## What the exercise asks
Print the lines of the data, starting with the first, up to and including the line where "the garage slab" appears.

## Information provided
* * * * * * *
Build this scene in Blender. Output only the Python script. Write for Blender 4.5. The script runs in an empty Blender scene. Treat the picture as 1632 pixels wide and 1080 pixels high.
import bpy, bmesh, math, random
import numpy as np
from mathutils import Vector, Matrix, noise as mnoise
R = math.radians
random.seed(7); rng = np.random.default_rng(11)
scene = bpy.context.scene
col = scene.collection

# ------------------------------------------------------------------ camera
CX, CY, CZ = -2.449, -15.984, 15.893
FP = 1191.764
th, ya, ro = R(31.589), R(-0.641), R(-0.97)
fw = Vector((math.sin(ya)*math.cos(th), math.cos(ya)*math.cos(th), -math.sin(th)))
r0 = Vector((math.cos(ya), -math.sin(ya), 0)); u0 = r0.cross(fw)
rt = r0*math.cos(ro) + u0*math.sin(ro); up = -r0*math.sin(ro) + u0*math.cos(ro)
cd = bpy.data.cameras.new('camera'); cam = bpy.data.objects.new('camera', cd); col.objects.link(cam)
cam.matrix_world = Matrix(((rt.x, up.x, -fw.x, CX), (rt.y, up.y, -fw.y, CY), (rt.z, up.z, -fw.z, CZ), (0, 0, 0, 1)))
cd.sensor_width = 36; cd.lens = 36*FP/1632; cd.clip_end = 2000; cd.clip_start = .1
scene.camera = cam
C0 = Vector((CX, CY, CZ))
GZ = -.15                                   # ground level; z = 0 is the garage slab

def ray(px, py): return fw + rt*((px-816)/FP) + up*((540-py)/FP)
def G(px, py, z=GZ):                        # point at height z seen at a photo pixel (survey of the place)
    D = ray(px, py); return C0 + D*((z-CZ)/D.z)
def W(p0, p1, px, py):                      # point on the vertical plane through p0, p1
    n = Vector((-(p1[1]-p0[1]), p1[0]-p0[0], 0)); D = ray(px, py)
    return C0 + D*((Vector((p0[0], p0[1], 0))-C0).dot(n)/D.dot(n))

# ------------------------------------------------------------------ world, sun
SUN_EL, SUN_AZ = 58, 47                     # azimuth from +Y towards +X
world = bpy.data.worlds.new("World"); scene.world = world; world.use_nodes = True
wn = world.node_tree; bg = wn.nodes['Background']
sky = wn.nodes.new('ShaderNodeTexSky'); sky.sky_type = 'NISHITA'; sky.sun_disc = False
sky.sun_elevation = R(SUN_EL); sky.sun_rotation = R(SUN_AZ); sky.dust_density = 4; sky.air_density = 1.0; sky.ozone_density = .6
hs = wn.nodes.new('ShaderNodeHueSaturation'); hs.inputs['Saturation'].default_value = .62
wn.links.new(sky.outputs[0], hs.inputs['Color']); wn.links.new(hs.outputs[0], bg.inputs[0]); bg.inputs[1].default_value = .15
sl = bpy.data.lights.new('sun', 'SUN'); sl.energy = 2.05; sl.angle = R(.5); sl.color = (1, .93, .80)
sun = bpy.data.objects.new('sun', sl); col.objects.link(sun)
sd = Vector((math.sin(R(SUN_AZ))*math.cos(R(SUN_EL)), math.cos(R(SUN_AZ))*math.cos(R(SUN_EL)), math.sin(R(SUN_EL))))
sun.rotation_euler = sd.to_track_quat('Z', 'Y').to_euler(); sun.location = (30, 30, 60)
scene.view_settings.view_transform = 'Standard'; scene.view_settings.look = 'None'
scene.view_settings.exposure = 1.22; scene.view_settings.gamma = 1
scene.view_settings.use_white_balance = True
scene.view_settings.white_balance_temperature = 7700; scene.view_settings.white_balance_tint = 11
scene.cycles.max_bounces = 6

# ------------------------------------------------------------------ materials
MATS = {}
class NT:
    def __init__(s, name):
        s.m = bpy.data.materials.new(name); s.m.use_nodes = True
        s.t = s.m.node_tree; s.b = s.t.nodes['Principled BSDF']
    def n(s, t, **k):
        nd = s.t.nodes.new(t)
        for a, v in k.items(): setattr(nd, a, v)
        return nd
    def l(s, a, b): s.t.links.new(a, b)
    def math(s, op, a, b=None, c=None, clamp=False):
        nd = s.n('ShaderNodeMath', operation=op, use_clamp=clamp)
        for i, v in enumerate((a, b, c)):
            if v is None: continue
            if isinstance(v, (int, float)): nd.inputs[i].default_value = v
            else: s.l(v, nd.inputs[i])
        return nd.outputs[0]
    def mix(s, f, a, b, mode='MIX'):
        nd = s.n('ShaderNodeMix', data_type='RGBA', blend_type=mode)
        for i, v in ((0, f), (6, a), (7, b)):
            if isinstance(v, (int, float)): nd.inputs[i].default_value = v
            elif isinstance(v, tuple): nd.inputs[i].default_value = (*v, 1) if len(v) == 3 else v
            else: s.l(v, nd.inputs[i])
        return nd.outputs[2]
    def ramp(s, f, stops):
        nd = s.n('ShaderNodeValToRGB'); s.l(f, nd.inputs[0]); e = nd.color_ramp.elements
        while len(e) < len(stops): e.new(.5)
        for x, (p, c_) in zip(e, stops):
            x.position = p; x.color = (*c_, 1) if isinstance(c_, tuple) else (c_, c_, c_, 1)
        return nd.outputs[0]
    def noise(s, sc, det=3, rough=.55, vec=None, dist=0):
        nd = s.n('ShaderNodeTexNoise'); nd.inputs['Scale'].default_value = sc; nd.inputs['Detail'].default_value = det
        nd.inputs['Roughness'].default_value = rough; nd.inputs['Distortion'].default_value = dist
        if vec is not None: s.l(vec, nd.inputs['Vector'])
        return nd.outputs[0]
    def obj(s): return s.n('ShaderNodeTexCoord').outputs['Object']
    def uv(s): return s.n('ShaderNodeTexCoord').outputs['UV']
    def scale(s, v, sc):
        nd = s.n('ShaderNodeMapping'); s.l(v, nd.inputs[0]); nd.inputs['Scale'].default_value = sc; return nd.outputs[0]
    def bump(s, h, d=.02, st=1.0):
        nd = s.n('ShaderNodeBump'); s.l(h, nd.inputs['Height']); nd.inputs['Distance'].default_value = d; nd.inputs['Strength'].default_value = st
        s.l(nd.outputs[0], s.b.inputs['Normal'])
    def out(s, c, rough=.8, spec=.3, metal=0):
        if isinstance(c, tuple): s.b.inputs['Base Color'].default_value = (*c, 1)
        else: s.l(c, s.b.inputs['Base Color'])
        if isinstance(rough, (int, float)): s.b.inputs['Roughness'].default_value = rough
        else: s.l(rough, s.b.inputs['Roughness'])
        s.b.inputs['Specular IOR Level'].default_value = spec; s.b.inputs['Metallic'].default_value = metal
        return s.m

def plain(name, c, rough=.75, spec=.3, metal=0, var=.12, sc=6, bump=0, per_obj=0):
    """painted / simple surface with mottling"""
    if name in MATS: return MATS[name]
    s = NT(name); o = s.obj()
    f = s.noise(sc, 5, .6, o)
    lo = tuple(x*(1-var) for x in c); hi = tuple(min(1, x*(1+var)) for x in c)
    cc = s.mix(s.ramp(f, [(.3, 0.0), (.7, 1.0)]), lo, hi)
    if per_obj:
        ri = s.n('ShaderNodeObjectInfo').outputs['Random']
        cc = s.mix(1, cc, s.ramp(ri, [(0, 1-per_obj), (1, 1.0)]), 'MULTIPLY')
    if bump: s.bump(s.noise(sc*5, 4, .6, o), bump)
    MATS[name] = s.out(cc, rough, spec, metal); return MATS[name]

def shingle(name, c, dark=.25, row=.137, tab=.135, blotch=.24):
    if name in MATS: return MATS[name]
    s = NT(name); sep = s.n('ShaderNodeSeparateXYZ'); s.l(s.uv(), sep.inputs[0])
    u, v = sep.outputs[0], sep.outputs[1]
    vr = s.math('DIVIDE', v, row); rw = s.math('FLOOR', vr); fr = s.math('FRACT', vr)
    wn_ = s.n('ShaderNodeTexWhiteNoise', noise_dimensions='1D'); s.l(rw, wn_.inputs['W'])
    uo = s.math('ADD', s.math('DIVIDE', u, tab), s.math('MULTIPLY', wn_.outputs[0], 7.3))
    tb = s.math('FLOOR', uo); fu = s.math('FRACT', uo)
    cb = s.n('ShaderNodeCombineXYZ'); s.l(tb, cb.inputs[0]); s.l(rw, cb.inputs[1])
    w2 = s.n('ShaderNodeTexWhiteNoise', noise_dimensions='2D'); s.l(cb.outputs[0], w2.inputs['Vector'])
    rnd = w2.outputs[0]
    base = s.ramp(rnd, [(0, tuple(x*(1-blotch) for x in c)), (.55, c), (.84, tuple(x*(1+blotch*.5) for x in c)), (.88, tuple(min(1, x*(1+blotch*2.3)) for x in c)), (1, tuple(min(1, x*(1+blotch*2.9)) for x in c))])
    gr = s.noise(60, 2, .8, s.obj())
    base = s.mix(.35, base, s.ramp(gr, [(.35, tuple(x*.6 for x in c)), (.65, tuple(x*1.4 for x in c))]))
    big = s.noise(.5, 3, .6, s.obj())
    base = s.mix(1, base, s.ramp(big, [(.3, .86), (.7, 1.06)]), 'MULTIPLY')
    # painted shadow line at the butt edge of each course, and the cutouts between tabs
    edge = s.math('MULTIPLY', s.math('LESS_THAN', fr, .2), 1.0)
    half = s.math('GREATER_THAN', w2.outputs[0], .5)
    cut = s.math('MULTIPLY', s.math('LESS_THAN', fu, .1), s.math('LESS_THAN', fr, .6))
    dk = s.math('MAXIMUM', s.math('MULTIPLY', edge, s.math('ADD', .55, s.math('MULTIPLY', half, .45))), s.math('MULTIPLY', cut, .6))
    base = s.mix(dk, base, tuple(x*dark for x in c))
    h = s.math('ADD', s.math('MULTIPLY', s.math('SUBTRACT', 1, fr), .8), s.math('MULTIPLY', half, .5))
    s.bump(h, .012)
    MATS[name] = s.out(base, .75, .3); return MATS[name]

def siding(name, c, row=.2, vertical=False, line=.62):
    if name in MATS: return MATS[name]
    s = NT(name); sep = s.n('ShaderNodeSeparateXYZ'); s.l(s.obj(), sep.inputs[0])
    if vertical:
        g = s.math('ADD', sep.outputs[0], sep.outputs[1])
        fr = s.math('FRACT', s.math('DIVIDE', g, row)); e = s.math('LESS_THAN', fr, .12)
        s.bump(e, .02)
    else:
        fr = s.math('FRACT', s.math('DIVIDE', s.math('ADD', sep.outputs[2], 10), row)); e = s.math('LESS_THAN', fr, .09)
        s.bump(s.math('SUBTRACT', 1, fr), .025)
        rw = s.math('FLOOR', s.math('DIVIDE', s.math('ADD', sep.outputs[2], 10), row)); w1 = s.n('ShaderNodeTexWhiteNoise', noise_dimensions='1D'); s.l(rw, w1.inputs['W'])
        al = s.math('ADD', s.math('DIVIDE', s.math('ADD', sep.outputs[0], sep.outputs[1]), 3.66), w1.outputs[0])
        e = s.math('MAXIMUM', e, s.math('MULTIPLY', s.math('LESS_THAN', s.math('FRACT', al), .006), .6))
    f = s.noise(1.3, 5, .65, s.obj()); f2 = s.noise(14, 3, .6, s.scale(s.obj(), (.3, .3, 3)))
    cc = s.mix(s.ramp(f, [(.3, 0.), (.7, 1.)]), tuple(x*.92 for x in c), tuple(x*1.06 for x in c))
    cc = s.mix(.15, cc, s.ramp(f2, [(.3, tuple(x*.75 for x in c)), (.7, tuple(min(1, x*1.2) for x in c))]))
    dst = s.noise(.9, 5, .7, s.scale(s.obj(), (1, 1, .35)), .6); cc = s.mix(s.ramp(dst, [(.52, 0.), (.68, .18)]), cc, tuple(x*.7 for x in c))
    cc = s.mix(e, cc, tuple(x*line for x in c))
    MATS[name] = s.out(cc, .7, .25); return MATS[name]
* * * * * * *
## Result below
Build this scene in Blender. Output only the Python script. Write for Blender 4.5. The script runs in an empty Blender scene. Treat the picture as 1632 pixels wide and 1080 pixels high.
import bpy, bmesh, math, random
import numpy as np
from mathutils import Vector, Matrix, noise as mnoise
R = math.radians
random.seed(7); rng = np.random.default_rng(11)
scene = bpy.context.scene
col = scene.collection

# ------------------------------------------------------------------ camera
CX, CY, CZ = -2.449, -15.984, 15.893
FP = 1191.764
th, ya, ro = R(31.589), R(-0.641), R(-0.97)
fw = Vector((math.sin(ya)*math.cos(th), math.cos(ya)*math.cos(th), -math.sin(th)))
r0 = Vector((math.cos(ya), -math.sin(ya), 0)); u0 = r0.cross(fw)
rt = r0*math.cos(ro) + u0*math.sin(ro); up = -r0*math.sin(ro) + u0*math.cos(ro)
cd = bpy.data.cameras.new('camera'); cam = bpy.data.objects.new('camera', cd); col.objects.link(cam)
cam.matrix_world = Matrix(((rt.x, up.x, -fw.x, CX), (rt.y, up.y, -fw.y, CY), (rt.z, up.z, -fw.z, CZ), (0, 0, 0, 1)))
cd.sensor_width = 36; cd.lens = 36*FP/1632; cd.clip_end = 2000; cd.clip_start = .1
scene.camera = cam
C0 = Vector((CX, CY, CZ))
GZ = -.15                                   # ground level; z = 0 is the garage slab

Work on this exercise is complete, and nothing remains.